▸ **Given request**
Do not copy the pictures; transcribe all other material exactly.

▸ **Collected data**
## begin

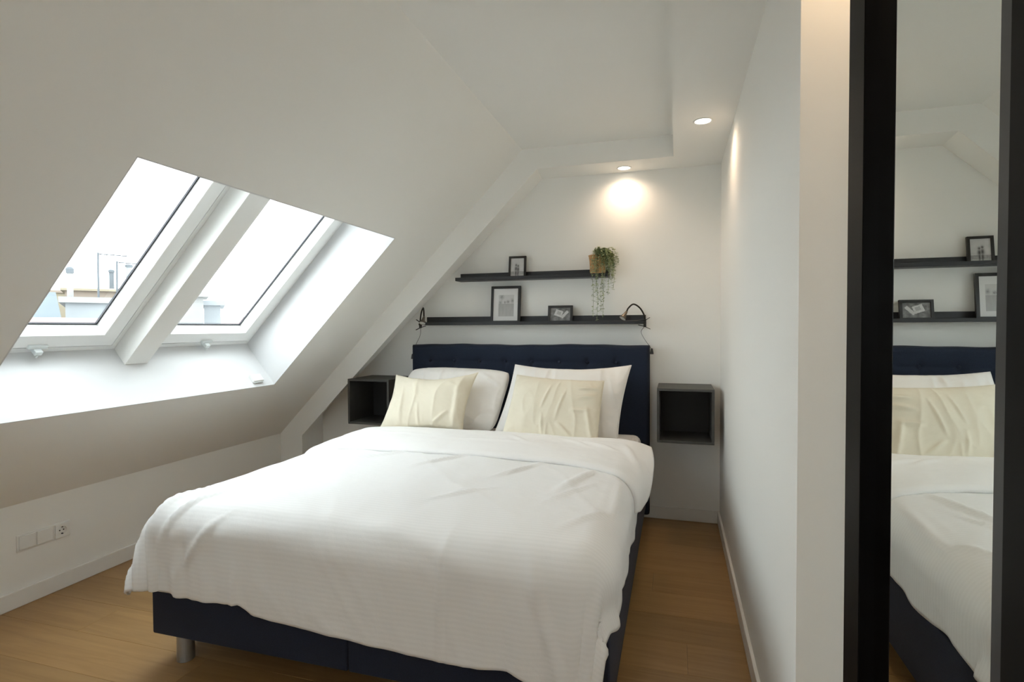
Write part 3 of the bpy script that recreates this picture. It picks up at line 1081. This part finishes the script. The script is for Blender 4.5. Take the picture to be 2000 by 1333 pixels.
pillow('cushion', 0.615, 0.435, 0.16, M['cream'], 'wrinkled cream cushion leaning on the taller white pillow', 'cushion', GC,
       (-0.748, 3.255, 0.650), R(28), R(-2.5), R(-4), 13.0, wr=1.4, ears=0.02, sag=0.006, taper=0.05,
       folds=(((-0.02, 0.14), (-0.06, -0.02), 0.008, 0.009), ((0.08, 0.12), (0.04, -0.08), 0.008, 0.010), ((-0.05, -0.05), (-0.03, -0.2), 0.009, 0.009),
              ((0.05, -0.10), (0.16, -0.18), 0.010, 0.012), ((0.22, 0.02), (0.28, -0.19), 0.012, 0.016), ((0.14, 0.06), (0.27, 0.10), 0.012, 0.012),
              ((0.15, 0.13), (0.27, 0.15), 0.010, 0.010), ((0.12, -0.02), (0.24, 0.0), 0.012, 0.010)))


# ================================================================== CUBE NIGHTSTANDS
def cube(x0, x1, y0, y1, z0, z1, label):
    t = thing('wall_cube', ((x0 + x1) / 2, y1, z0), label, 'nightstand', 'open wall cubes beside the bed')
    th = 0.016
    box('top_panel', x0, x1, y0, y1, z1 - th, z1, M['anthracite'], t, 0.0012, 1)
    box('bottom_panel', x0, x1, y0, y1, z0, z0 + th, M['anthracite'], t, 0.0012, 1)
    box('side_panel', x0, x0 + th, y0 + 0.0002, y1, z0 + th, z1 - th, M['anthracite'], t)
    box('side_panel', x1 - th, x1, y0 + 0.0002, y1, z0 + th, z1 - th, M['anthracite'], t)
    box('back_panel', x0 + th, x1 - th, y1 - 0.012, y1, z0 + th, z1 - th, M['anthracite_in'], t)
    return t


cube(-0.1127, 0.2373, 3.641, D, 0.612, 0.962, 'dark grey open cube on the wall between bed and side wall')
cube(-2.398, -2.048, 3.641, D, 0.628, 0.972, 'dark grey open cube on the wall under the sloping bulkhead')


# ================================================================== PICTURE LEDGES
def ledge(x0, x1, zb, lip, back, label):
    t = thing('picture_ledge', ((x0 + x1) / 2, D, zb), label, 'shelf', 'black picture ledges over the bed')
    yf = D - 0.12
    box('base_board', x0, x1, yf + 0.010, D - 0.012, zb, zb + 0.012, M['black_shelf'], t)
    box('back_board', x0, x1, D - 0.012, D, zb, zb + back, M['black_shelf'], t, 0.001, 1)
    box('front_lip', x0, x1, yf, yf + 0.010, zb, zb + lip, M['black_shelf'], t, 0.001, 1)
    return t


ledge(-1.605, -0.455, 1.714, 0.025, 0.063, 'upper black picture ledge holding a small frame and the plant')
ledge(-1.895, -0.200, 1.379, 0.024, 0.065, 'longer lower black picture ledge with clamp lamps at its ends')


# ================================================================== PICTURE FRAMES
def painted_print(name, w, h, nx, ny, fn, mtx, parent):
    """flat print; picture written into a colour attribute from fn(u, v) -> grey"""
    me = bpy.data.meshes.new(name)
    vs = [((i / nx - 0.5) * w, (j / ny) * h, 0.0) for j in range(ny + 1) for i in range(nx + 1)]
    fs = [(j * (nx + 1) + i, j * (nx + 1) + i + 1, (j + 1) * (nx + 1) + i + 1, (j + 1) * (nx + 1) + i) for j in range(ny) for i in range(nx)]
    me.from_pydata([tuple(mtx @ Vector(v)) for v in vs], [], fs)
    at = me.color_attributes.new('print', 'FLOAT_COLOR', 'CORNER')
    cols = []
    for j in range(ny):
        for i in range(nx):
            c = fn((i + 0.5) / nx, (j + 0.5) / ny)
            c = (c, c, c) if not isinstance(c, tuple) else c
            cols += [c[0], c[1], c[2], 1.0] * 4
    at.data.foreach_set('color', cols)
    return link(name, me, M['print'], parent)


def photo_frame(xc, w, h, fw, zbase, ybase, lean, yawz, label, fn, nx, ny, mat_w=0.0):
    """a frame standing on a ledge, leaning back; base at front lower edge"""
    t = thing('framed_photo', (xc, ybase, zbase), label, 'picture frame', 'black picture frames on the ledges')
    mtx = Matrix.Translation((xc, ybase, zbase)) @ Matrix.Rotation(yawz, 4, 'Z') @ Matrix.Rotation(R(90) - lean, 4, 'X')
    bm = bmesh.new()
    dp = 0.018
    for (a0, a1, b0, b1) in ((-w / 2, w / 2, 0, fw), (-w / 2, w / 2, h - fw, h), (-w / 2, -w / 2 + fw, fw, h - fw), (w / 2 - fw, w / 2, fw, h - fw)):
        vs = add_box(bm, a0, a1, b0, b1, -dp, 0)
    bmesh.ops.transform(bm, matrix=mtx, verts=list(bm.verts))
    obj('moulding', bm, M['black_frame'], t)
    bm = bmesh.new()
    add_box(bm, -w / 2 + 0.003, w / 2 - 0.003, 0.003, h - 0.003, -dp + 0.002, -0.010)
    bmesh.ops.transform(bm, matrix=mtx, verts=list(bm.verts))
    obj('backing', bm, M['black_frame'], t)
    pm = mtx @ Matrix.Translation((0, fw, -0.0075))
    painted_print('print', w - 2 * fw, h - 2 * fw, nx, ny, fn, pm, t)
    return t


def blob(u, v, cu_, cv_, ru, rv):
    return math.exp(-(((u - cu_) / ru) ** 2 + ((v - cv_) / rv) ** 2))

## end

▸ **Answer**
Write part 3 of the bpy script that recreates this picture. It picks up at line 1081. This part finishes the script. The script is for Blender 4.5. Take the picture to be 2000 by 1333 pixels.
pillow('cushion', 0.615, 0.435, 0.16, M['cream'], 'wrinkled cream cushion leaning on the taller white pillow', 'cushion', GC,
       (-0.748, 3.255, 0.650), R(28), R(-2.5), R(-4), 13.0, wr=1.4, ears=0.02, sag=0.006, taper=0.05,
       folds=(((-0.02, 0.14), (-0.06, -0.02), 0.008, 0.009), ((0.08, 0.12), (0.04, -0.08), 0.008, 0.010), ((-0.05, -0.05), (-0.03, -0.2), 0.009, 0.009),
              ((0.05, -0.10), (0.16, -0.18), 0.010, 0.012), ((0.22, 0.02), (0.28, -0.19), 0.012, 0.016), ((0.14, 0.06), (0.27, 0.10), 0.012, 0.012),
              ((0.15, 0.13), (0.27, 0.15), 0.010, 0.010), ((0.12, -0.02), (0.24, 0.0), 0.012, 0.010)))


# ================================================================== CUBE NIGHTSTANDS
def cube(x0, x1, y0, y1, z0, z1, label):
    t = thing('wall_cube', ((x0 + x1) / 2, y1, z0), label, 'nightstand', 'open wall cubes beside the bed')
    th = 0.016
    box('top_panel', x0, x1, y0, y1, z1 - th, z1, M['anthracite'], t, 0.0012, 1)
    box('bottom_panel', x0, x1, y0, y1, z0, z0 + th, M['anthracite'], t, 0.0012, 1)
    box('side_panel', x0, x0 + th, y0 + 0.0002, y1, z0 + th, z1 - th, M['anthracite'], t)
    box('side_panel', x1 - th, x1, y0 + 0.0002, y1, z0 + th, z1 - th, M['anthracite'], t)
    box('back_panel', x0 + th, x1 - th, y1 - 0.012, y1, z0 + th, z1 - th, M['anthracite_in'], t)
    return t


cube(-0.1127, 0.2373, 3.641, D, 0.612, 0.962, 'dark grey open cube on the wall between bed and side wall')
cube(-2.398, -2.048, 3.641, D, 0.628, 0.972, 'dark grey open cube on the wall under the sloping bulkhead')


# ================================================================== PICTURE LEDGES
def ledge(x0, x1, zb, lip, back, label):
    t = thing('picture_ledge', ((x0 + x1) / 2, D, zb), label, 'shelf', 'black picture ledges over the bed')
    yf = D - 0.12
    box('base_board', x0, x1, yf + 0.010, D - 0.012, zb, zb + 0.012, M['black_shelf'], t)
    box('back_board', x0, x1, D - 0.012, D, zb, zb + back, M['black_shelf'], t, 0.001, 1)
    box('front_lip', x0, x1, yf, yf + 0.010, zb, zb + lip, M['black_shelf'], t, 0.001, 1)
    return t


ledge(-1.605, -0.455, 1.714, 0.025, 0.063, 'upper black picture ledge holding a small frame and the plant')
ledge(-1.895, -0.200, 1.379, 0.024, 0.065, 'longer lower black picture ledge with clamp lamps at its ends')


# ================================================================== PICTURE FRAMES
def painted_print(name, w, h, nx, ny, fn, mtx, parent):
    """flat print; picture written into a colour attribute from fn(u, v) -> grey"""
    me = bpy.data.meshes.new(name)
    vs = [((i / nx - 0.5) * w, (j / ny) * h, 0.0) for j in range(ny + 1) for i in range(nx + 1)]
    fs = [(j * (nx + 1) + i, j * (nx + 1) + i + 1, (j + 1) * (nx + 1) + i + 1, (j + 1) * (nx + 1) + i) for j in range(ny) for i in range(nx)]
    me.from_pydata([tuple(mtx @ Vector(v)) for v in vs], [], fs)
    at = me.color_attributes.new('print', 'FLOAT_COLOR', 'CORNER')
    cols = []
    for j in range(ny):
        for i in range(nx):
            c = fn((i + 0.5) / nx, (j + 0.5) / ny)
            c = (c, c, c) if not isinstance(c, tuple) else c
            cols += [c[0], c[1], c[2], 1.0] * 4
    at.data.foreach_set('color', cols)
    return link(name, me, M['print'], parent)


def photo_frame(xc, w, h, fw, zbase, ybase, lean, yawz, label, fn, nx, ny, mat_w=0.0):
    """a frame standing on a ledge, leaning back; base at front lower edge"""
    t = thing('framed_photo', (xc, ybase, zbase), label, 'picture frame', 'black picture frames on the ledges')
    mtx = Matrix.Translation((xc, ybase, zbase)) @ Matrix.Rotation(yawz, 4, 'Z') @ Matrix.Rotation(R(90) - lean, 4, 'X')
    bm = bmesh.new()
    dp = 0.018
    for (a0, a1, b0, b1) in ((-w / 2, w / 2, 0, fw), (-w / 2, w / 2, h - fw, h), (-w / 2, -w / 2 + fw, fw, h - fw), (w / 2 - fw, w / 2, fw, h - fw)):
        vs = add_box(bm, a0, a1, b0, b1, -dp, 0)
    bmesh.ops.transform(bm, matrix=mtx, verts=list(bm.verts))
    obj('moulding', bm, M['black_frame'], t)
    bm = bmesh.new()
    add_box(bm, -w / 2 + 0.003, w / 2 - 0.003, 0.003, h - 0.003, -dp + 0.002, -0.010)
    bmesh.ops.transform(bm, matrix=mtx, verts=list(bm.verts))
    obj('backing', bm, M['black_frame'], t)
    pm = mtx @ Matrix.Translation((0, fw, -0.0075))
    painted_print('print', w - 2 * fw, h - 2 * fw, nx, ny, fn, pm, t)
    return t


def blob(u, v, cu_, cv_, ru, rv):
    return math.exp(-(((u - cu_) / ru) ** 2 + ((v - cv_) / rv) ** 2))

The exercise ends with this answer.